Challenge: Please transcribe the data below exactly. Leave the pictures out.

Data segment:
##########

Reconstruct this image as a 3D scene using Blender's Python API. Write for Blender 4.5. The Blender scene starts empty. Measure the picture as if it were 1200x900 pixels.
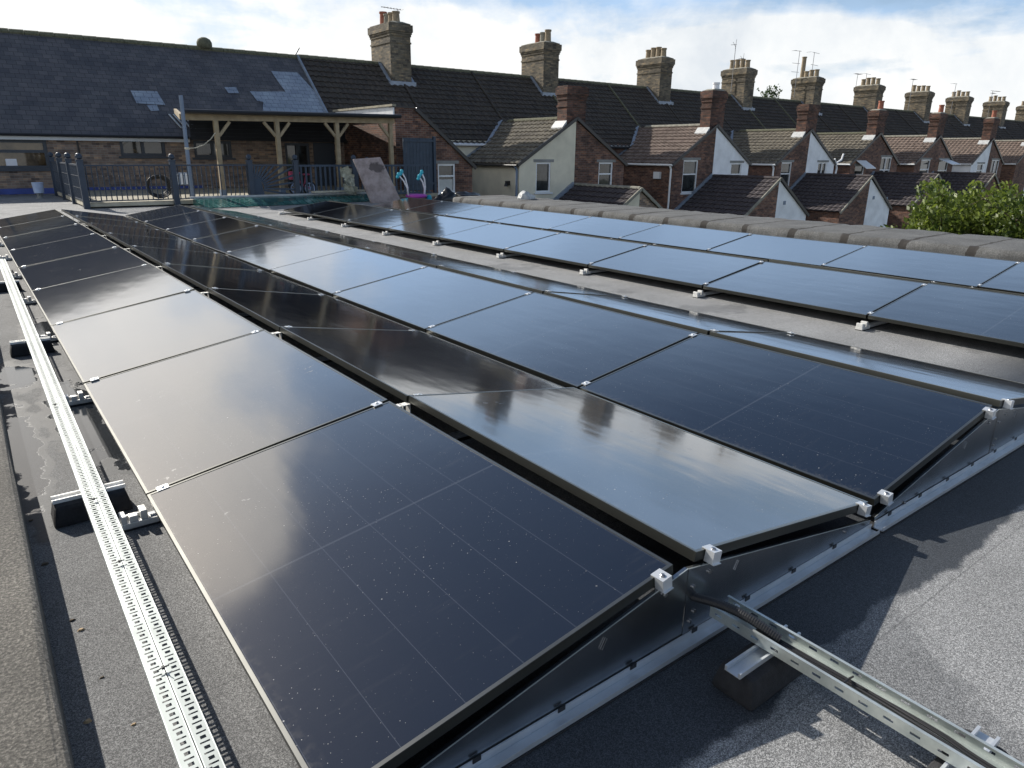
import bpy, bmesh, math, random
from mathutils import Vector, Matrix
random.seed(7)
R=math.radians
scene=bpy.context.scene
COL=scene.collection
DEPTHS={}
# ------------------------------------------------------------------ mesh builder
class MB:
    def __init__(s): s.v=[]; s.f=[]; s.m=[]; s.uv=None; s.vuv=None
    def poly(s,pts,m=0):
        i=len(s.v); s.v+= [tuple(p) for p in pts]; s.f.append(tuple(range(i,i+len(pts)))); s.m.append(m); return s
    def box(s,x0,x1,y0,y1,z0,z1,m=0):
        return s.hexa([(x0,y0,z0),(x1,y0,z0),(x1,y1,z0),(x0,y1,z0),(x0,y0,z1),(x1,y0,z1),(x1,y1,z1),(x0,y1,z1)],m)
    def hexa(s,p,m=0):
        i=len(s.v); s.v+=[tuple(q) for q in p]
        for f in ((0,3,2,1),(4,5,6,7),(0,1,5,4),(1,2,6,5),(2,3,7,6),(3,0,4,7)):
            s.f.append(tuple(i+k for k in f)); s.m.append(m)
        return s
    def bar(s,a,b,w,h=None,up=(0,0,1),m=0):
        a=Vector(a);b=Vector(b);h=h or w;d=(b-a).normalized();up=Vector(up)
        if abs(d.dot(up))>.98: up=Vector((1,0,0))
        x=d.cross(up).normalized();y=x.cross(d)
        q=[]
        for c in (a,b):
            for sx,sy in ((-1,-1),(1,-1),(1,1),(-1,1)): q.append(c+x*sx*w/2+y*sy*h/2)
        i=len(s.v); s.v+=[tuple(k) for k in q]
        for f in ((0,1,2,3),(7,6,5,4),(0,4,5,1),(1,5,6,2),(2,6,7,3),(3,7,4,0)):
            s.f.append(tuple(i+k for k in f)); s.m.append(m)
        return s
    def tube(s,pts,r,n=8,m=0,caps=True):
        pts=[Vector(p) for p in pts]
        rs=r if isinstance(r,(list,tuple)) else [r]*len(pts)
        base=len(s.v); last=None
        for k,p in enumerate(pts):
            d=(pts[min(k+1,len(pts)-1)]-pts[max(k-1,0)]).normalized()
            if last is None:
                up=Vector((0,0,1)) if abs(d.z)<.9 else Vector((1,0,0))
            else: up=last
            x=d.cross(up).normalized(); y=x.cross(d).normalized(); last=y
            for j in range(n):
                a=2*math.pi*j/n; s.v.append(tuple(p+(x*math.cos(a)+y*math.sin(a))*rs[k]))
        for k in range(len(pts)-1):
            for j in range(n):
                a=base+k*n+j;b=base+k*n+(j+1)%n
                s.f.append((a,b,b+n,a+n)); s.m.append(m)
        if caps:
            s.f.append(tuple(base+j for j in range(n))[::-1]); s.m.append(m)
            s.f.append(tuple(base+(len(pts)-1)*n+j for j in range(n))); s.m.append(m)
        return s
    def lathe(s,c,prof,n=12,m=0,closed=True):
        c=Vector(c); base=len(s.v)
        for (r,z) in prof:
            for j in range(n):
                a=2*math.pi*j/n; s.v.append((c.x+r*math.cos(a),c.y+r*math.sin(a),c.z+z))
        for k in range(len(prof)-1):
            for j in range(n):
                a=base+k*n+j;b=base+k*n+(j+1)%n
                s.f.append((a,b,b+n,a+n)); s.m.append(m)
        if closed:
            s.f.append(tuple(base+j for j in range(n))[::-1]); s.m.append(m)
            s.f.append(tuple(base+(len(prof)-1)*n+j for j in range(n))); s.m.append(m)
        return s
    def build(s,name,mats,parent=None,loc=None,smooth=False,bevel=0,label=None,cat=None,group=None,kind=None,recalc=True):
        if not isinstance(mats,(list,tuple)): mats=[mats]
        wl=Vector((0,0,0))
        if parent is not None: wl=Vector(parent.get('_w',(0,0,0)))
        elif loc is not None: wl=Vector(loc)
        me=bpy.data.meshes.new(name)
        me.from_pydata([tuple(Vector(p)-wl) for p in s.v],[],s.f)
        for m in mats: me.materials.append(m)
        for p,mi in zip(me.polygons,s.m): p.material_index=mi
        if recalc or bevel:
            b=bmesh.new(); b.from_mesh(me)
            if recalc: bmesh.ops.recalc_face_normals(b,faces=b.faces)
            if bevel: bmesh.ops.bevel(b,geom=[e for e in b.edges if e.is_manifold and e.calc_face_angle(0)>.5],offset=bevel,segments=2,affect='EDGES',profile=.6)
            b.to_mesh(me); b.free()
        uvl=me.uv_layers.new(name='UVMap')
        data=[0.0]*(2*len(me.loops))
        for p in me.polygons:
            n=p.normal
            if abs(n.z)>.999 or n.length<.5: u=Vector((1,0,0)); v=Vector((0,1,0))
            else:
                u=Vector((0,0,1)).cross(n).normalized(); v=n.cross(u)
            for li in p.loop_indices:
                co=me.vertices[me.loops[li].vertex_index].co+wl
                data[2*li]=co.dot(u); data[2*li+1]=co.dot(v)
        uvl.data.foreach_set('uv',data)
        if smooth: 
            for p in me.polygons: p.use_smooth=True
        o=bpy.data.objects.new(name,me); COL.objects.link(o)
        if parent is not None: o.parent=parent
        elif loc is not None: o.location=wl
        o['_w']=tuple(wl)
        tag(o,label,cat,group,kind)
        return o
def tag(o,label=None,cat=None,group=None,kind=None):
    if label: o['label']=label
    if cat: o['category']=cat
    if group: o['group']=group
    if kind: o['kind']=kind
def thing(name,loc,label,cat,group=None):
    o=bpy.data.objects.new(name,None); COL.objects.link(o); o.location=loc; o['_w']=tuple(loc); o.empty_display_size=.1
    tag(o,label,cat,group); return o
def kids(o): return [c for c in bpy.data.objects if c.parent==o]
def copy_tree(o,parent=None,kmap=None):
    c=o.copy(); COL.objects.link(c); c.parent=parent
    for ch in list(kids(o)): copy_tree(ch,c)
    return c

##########

Task solution:
Reconstruct this image as a 3D scene using Blender's Python API. Write for Blender 4.5. The Blender scene starts empty. Measure the picture as if it were 1200x900 pixels.
import bpy, bmesh, math, random
from mathutils import Vector, Matrix
random.seed(7)
R=math.radians
scene=bpy.context.scene
COL=scene.collection
DEPTHS={}
# ------------------------------------------------------------------ mesh builder
class MB:
    def __init__(s): s.v=[]; s.f=[]; s.m=[]; s.uv=None; s.vuv=None
    def poly(s,pts,m=0):
        i=len(s.v); s.v+= [tuple(p) for p in pts]; s.f.append(tuple(range(i,i+len(pts)))); s.m.append(m); return s
    def box(s,x0,x1,y0,y1,z0,z1,m=0):
        return s.hexa([(x0,y0,z0),(x1,y0,z0),(x1,y1,z0),(x0,y1,z0),(x0,y0,z1),(x1,y0,z1),(x1,y1,z1),(x0,y1,z1)],m)
    def hexa(s,p,m=0):
        i=len(s.v); s.v+=[tuple(q) for q in p]
        for f in ((0,3,2,1),(4,5,6,7),(0,1,5,4),(1,2,6,5),(2,3,7,6),(3,0,4,7)):
            s.f.append(tuple(i+k for k in f)); s.m.append(m)
        return s
    def bar(s,a,b,w,h=None,up=(0,0,1),m=0):
        a=Vector(a);b=Vector(b);h=h or w;d=(b-a).normalized();up=Vector(up)
        if abs(d.dot(up))>.98: up=Vector((1,0,0))
        x=d.cross(up).normalized();y=x.cross(d)
        q=[]
        for c in (a,b):
            for sx,sy in ((-1,-1),(1,-1),(1,1),(-1,1)): q.append(c+x*sx*w/2+y*sy*h/2)
        i=len(s.v); s.v+=[tuple(k) for k in q]
        for f in ((0,1,2,3),(7,6,5,4),(0,4,5,1),(1,5,6,2),(2,6,7,3),(3,7,4,0)):
            s.f.append(tuple(i+k for k in f)); s.m.append(m)
        return s
    def tube(s,pts,r,n=8,m=0,caps=True):
        pts=[Vector(p) for p in pts]
        rs=r if isinstance(r,(list,tuple)) else [r]*len(pts)
        base=len(s.v); last=None
        for k,p in enumerate(pts):
            d=(pts[min(k+1,len(pts)-1)]-pts[max(k-1,0)]).normalized()
            if last is None:
                up=Vector((0,0,1)) if abs(d.z)<.9 else Vector((1,0,0))
            else: up=last
            x=d.cross(up).normalized(); y=x.cross(d).normalized(); last=y
            for j in range(n):
                a=2*math.pi*j/n; s.v.append(tuple(p+(x*math.cos(a)+y*math.sin(a))*rs[k]))
        for k in range(len(pts)-1):
            for j in range(n):
                a=base+k*n+j;b=base+k*n+(j+1)%n
                s.f.append((a,b,b+n,a+n)); s.m.append(m)
        if caps:
            s.f.append(tuple(base+j for j in range(n))[::-1]); s.m.append(m)
            s.f.append(tuple(base+(len(pts)-1)*n+j for j in range(n))); s.m.append(m)
        return s
    def lathe(s,c,prof,n=12,m=0,closed=True):
        c=Vector(c); base=len(s.v)
        for (r,z) in prof:
            for j in range(n):
                a=2*math.pi*j/n; s.v.append((c.x+r*math.cos(a),c.y+r*math.sin(a),c.z+z))
        for k in range(len(prof)-1):
            for j in range(n):
                a=base+k*n+j;b=base+k*n+(j+1)%n
                s.f.append((a,b,b+n,a+n)); s.m.append(m)
        if closed:
            s.f.append(tuple(base+j for j in range(n))[::-1]); s.m.append(m)
            s.f.append(tuple(base+(len(prof)-1)*n+j for j in range(n))); s.m.append(m)
        return s
    def build(s,name,mats,parent=None,loc=None,smooth=False,bevel=0,label=None,cat=None,group=None,kind=None,recalc=True):
        if not isinstance(mats,(list,tuple)): mats=[mats]
        wl=Vector((0,0,0))
        if parent is not None: wl=Vector(parent.get('_w',(0,0,0)))
        elif loc is not None: wl=Vector(loc)
        me=bpy.data.meshes.new(name)
        me.from_pydata([tuple(Vector(p)-wl) for p in s.v],[],s.f)
        for m in mats: me.materials.append(m)
        for p,mi in zip(me.polygons,s.m): p.material_index=mi
        if recalc or bevel:
            b=bmesh.new(); b.from_mesh(me)
            if recalc: bmesh.ops.recalc_face_normals(b,faces=b.faces)
            if bevel: bmesh.ops.bevel(b,geom=[e for e in b.edges if e.is_manifold and e.calc_face_angle(0)>.5],offset=bevel,segments=2,affect='EDGES',profile=.6)
            b.to_mesh(me); b.free()
        uvl=me.uv_layers.new(name='UVMap')
        data=[0.0]*(2*len(me.loops))
        for p in me.polygons:
            n=p.normal
            if abs(n.z)>.999 or n.length<.5: u=Vector((1,0,0)); v=Vector((0,1,0))
            else:
                u=Vector((0,0,1)).cross(n).normalized(); v=n.cross(u)
            for li in p.loop_indices:
                co=me.vertices[me.loops[li].vertex_index].co+wl
                data[2*li]=co.dot(u); data[2*li+1]=co.dot(v)
        uvl.data.foreach_set('uv',data)
        if smooth: 
            for p in me.polygons: p.use_smooth=True
        o=bpy.data.objects.new(name,me); COL.objects.link(o)
        if parent is not None: o.parent=parent
        elif loc is not None: o.location=wl
        o['_w']=tuple(wl)
        tag(o,label,cat,group,kind)
        return o
def tag(o,label=None,cat=None,group=None,kind=None):
    if label: o['label']=label
    if cat: o['category']=cat
    if group: o['group']=group
    if kind: o['kind']=kind
def thing(name,loc,label,cat,group=None):
    o=bpy.data.objects.new(name,None); COL.objects.link(o); o.location=loc; o['_w']=tuple(loc); o.empty_display_size=.1
    tag(o,label,cat,group); return o
def kids(o): return [c for c in bpy.data.objects if c.parent==o]
def copy_tree(o,parent=None,kmap=None):
    c=o.copy(); COL.objects.link(c); c.parent=parent
    for ch in list(kids(o)): copy_tree(ch,c)
    return c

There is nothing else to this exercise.